SEOUL – While calling for President Yoon Suk Yeol’s removal, tens of thousands of South Korean protesters have danced to traditional percussion, sung a pop genre called trot and blasted “Whiplash”, a hit by girl group Aespa.
They’ve also left rallies with the melody of “Feliz Navidad” stuck in their heads. The adaptation’s repeated opening verse: “Impeachment is the answer”.
The day after Mr Yoon’s short-lived declaration of martial law last week, the protest anthem’s creator Baek Jae Gil, performed it for thousands outside the National Assembly in Seoul. A recording has received 9 million views on the social network X, and the song has spread on TikTok, Instagram and YouTube. On the Chinese app WeChat, it has been translated into Chinese, he said.
“If Yoon Suk Yeol gets lost, it’s a merry Christmas,” the crowd sang along to the tune of the 1970 Christmas classic.
Mr Baek, 52, a professional musician known as Baekja, has been protesting for decades. He has seen demonstrations become more peaceful and the mood lighten since his first rally in 1989. That was during a brutally suppressed teachers movement that led to the formation of a national union.
“It was scary,” he said of those days in an interview on Dec 7 during protests at the National Assembly. “It was the time of tear gas and violent repression.”
Growing up as the youngest of six children in South Korea’s southwest, Mr Baek said he often heard stories from his older brothers about how soldiers suppressed pro-democracy protests in the nearby city of Gwangju in 1980, the last time South Korea was under martial law.
“My brother was almost killed,” he said, adjusting his thick-rimmed glasses.
In middle school, he moved to Seoul at his brothers’ recommendation to find better opportunities. In high school, he wrote poetry, some of it political.
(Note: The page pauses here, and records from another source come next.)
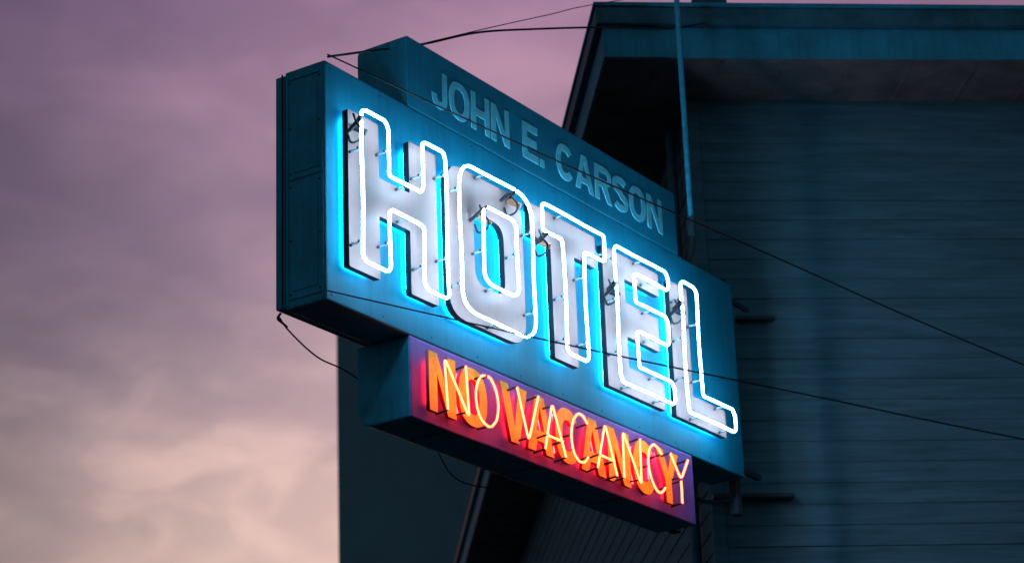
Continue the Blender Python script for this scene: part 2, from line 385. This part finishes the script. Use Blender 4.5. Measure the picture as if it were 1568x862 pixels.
tube('downspout',[(WX-.09,WE+.6,Z0),(WX-.09,WE+.6,ZE-.6),],.05,M['trimdark'],bld)
for x in (7.2,10.4,13.6,16.8):
    for z in (1.0,):
        box('window_frame',(x,WE-.09,z),(x+1.1,WE-.035,z+1.7),M['fascia'],bld,.01)
        box('window_pane',(x+.1,WE-.1,z+.1),(x+1.0,WE-.088,z+1.6),M['glassdark'],bld)

far=empty('stucco_building',(-4.73,59.8,0),.03)
box('walls',(0,0,0),(21,15,21.5+CZ),M['stucco'],far)
box('parapet',(0.02,-.1,21.5+CZ+.002),(21.1,15,22.1+CZ),M['trimdark'],far,.02)
for x in (7,10.5,14,17.5):
    for z in (3,7,11,15,18.5):
        box('window',(x,-.05,z),(x+1.3,.02,z+1.7),M['glassdark'],far)
add('ground',[(-600,-600,0),(600,-600,0),(600,600,0),(-600,600,0)],[(0,1,2,3)],M['ground'])

# ---------------------------------------------------------------- sky
w=bpy.data.worlds.new('World');sc.world=w;w.use_nodes=True;nt=w.node_tree;N=nt.nodes;L=nt.links
bg=N['Background']
sky=N.new('ShaderNodeTexSky');sky.sky_type='NISHITA';sky.sun_disc=False;sky.sun_elevation=math.radians(1.5);sky.sun_rotation=math.radians(-12)
tc=N.new('ShaderNodeTexCoord');sx=N.new('ShaderNodeSeparateXYZ');L.new(tc.outputs['Generated'],sx.inputs[0])
def mth(op,a,b=None):
    n=N.new('ShaderNodeMath');n.operation=op
    for i,v in enumerate((a,b)):
        if v is None: continue
        if isinstance(v,(int,float)): n.inputs[i].default_value=v
        else: L.new(v,n.inputs[i])
    return n.outputs[0]
mp=N.new('ShaderNodeMapping');mp.inputs['Scale'].default_value=(5,5,11);mp.inputs['Rotation'].default_value=(0,.35,0);L.new(tc.outputs['Generated'],mp.inputs[0])
n1=N.new('ShaderNodeTexNoise');n1.inputs['Scale'].default_value=1.6;n1.inputs['Detail'].default_value=7;n1.inputs['Roughness'].default_value=.5;n1.inputs['Distortion'].default_value=.4;L.new(mp.outputs[0],n1.inputs['Vector'])
el=mth('ADD',sx.outputs['Z'],mth('MULTIPLY',mth('SUBTRACT',n1.outputs['Fac'],.5),.10))
rp=N.new('ShaderNodeValToRGB');L.new(el,rp.inputs[0]);E=rp.color_ramp.elements
stops=[(0,(240,190,165)),(.20,(240,205,192)),(.265,(224,190,185)),(.315,(188,160,168)),(.36,(158,131,152)),(.42,(164,129,156)),(.47,(148,115,147)),(.62,(70,72,110)),(1,(40,60,85))]
E[0].position=0;E[0].color=(*lin(stops[0][1]),1);E[1].position=1;E[1].color=(*lin(stops[-1][1]),1)
for p,c in stops[1:-1]:
    e=E.new(p);e.color=(*lin(c),1)
ax=N.new('ShaderNodeValToRGB');L.new(mth('ADD',mth('MULTIPLY',sx.outputs['X'],1.0),.5),ax.inputs[0]);A=ax.color_ramp.elements
A[0].position=.05;A[0].color=(.10,.12,.2,1);A[1].position=.9;A[1].color=(.25,.25,.3,1)
for p,c in((.25,(.25,.28,.35)),(.31,(.42,.46,.53)),(.38,(.82,.84,.86)),(.5,(1.08,1.05,1.02)),(.65,(.9,.85,.9))):
    e=A.new(p);e.color=(*c,1)
mx=N.new('ShaderNodeMixRGB');mx.blend_type='MULTIPLY';mx.inputs[0].default_value=1;L.new(rp.outputs[0],mx.inputs[1]);L.new(ax.outputs[0],mx.inputs[2])
n2=N.new('ShaderNodeTexNoise');n2.inputs['Scale'].default_value=2.6;n2.inputs['Detail'].default_value=9;n2.inputs['Distortion'].default_value=.3;L.new(mp.outputs[0],n2.inputs['Vector'])
cr=N.new('ShaderNodeValToRGB');L.new(n2.outputs['Fac'],cr.inputs[0]);cr.color_ramp.elements[0].position=.42;cr.color_ramp.elements[0].color=(.80,.80,.84,1);cr.color_ramp.elements[1].position=.68;cr.color_ramp.elements[1].color=(1.28,1.23,1.18,1)
mx2=N.new('ShaderNodeMixRGB');mx2.blend_type='MULTIPLY';mx2.inputs[0].default_value=.6;L.new(mx.outputs[0],mx2.inputs[1]);L.new(cr.outputs[0],mx2.inputs[2])
mp3=N.new('ShaderNodeMapping');mp3.inputs['Scale'].default_value=(9,9,20);mp3.inputs['Rotation'].default_value=(0,-.25,0);mp3.inputs['Location'].default_value=(3.1,0,1.7);L.new(tc.outputs['Generated'],mp3.inputs[0])
n3=N.new('ShaderNodeTexNoise');n3.inputs['Scale'].default_value=1.7;n3.inputs['Detail'].default_value=8;n3.inputs['Roughness'].default_value=.52;n3.inputs['Distortion'].default_value=.6;L.new(mp3.outputs[0],n3.inputs['Vector'])
c3=N.new('ShaderNodeValToRGB');L.new(n3.outputs['Fac'],c3.inputs[0]);c3.color_ramp.interpolation='EASE'
c3.color_ramp.elements[0].position=.46;c3.color_ramp.elements[0].color=(0,0,0,1);c3.color_ramp.elements[1].position=.66;c3.color_ramp.elements[1].color=(1,1,1,1)
lowm=N.new('ShaderNodeMapRange');lowm.inputs['From Min'].default_value=.38;lowm.inputs['From Max'].default_value=.29;L.new(sx.outputs['Z'],lowm.inputs['Value'])
wf=mth('MULTIPLY',mth('MULTIPLY',c3.outputs[0],lowm.outputs[0]),.5)
wis=N.new('ShaderNodeMixRGB');wis.blend_type='MULTIPLY';L.new(wf,wis.inputs[0]);L.new(mx2.outputs[0],wis.inputs[1]);wis.inputs[2].default_value=(1.55,1.48,1.35,1)
fr=mth('ADD',mth('MULTIPLY',sx.outputs['Y'],1.2),.1)
cl=N.new('ShaderNodeClamp');L.new(fr,cl.inputs[0])
mx3=N.new('ShaderNodeMixRGB');L.new(cl.outputs[0],mx3.inputs[0]);mx3.inputs[1].default_value=(.027,.082,.122,1);L.new(wis.outputs[0],mx3.inputs[2])
ns=N.new('ShaderNodeMixRGB');ns.blend_type='ADD';ns.inputs[0].default_value=.012;L.new(mx3.outputs[0],ns.inputs[1]);L.new(sky.outputs[0],ns.inputs[2])
L.new(ns.outputs[0],bg.inputs['Color']);bg.inputs['Strength'].default_value=1

sl=bpy.data.lights.new('dusk_sun','SUN');sl.energy=.08;sl.angle=math.radians(40);sl.color=(.5,.75,1)
so=bpy.data.objects.new('dusk_sun',sl);sc.collection.objects.link(so)
so.rotation_euler=Vector((.2,.75,-.1)).to_track_quat('-Z','Y').to_euler()

# ---------------------------------------------------------------- camera
p,r=.35655,-.03733
f=Vector((0,math.cos(p),math.sin(p)));U0=Vector((0,-math.sin(p),math.cos(p)));R0=Vector((1,0,0))
R=math.cos(r)*R0+math.sin(r)*U0;U=-math.sin(r)*R0+math.cos(r)*U0
cd=bpy.data.cameras.new('camera');cam=bpy.data.objects.new('camera',cd);sc.collection.objects.link(cam)
cam.matrix_world=Matrix(((R.x,U.x,-f.x,0),(R.y,U.y,-f.y,0),(R.z,U.z,-f.z,CZ),(0,0,0,1)))
cd.lens=36*3636.1/1568;cd.sensor_width=36;cd.clip_end=3000
cd.dof.use_dof=True;cd.dof.focus_distance=17.6;cd.dof.aperture_fstop=1.8
sc.camera=cam
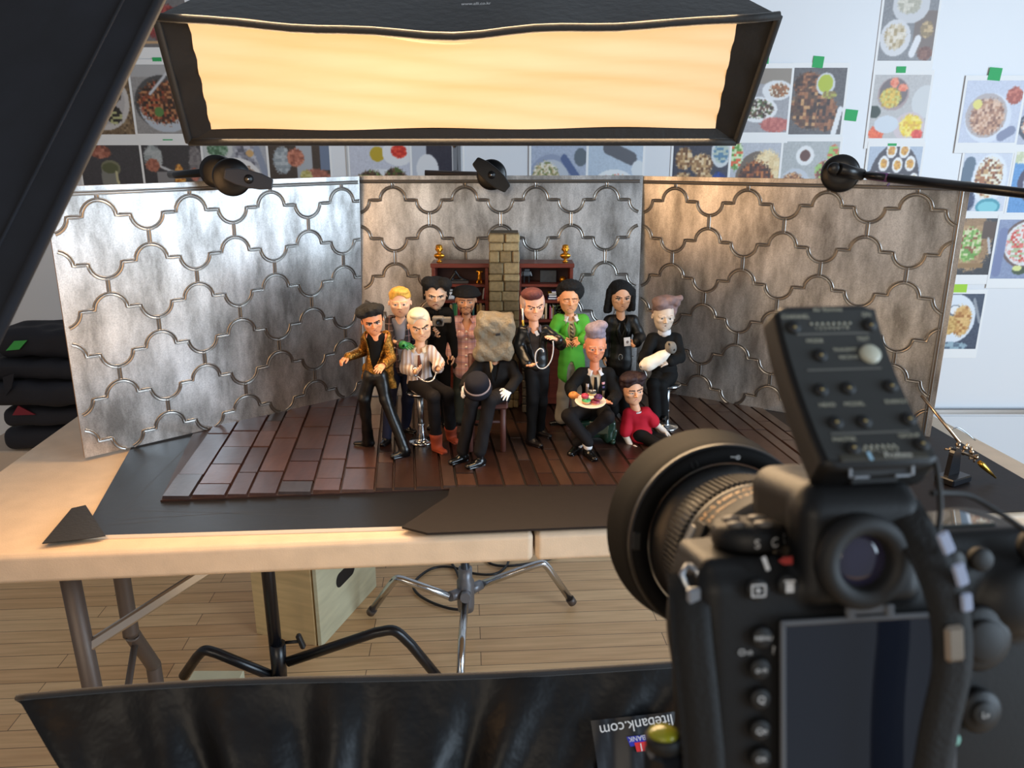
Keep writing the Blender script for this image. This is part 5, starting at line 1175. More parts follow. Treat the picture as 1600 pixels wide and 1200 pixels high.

He kept writing poems as he studied business at university, and a friend from high school turned them into songs.
He took the stage as a singer for the first time in 1990, the year he started college, at a pro-democracy protest on campus.
Mr Baek also learnt to play the guitar. In 1991, he performed it in the alleyways of Seoul among crowds of students and workers whose demonstrations were set off by the killing of a student activist. About a dozen protesters died setting themselves on fire.
“I sang in the midst of tear gas every week,” he said.
In the past two decades, police tactics to suppress demonstrations have become less violent. He said that protest culture changed significantly during candlelight vigils in 2002 in response to the deaths of two schoolgirls fatally struck by a US Army vehicle. A US military court acquitted two soldiers in the crash, sparking anger, but the protests remained largely peaceful.
Mr Baek also saw the mood at demonstrations become brighter after the protests against former president Park Geun-hye, some of the largest the country has seen, led to her impeachment in 2016. People were jubilant, he said: A peaceful protest had toppled the country’s leader.
“Protests in South Korea went from being dark and depressing to being fun and exciting,” he said. “There was a sense of pride in democracy.”
Those demonstrations provided the inspiration for his “Feliz Navidad” adaptation. A protester performed a version of the song, originally written by Puerto Rican singer José Feliciano, titled “Geun-hye Is Not the One”.
Feliciano did not comment directly on the latest adaptation. His wife, Susan, said in a statement that the lyrics have been repurposed often and that it was gratifying to see the melody endure.
Mr Baek wrote his version in 2022, after Mr Yoon had become president. Protests calling for his removal grew after a crowd crush in Seoul around Halloween killed more than 150 people. Mr Baek wanted to come up with a song fit for the run-up to Christmas.
“The response has been great,” he said. “It’s fun, it’s exciting, it’s a Christmas carol.”
Mr Baek has run into trouble with other satirical songs. A government-run broadcaster accused him of copyright infringement earlier in 2024 after he used portion of its footage in a YouTube video satirising the material. At the broadcaster’s request, YouTube deleted his video, and police launched an investigation.
Mr Baek said he was fighting the case, calling it a targeted infringement on his free speech rights.
Last week, the day after hundreds of soldiers stormed the National Assembly, he sang his anthem and several other songs there to an energised audience that was younger than those he had seen at previous rallies.
“Let’s make Yoon Suk Yeol’s arrest our Christmas gift this year!” he shouted before performing for a crowd of protesters.
Mr Baek, who sang it again on a stage at Dec 7’s protests, said that he liked to lift people’s mood.
“The wind is biting, isn’t it?” he told thousands of protesters as wind swept his brown-highlighted perm. “If you’re cold, get up and dance!”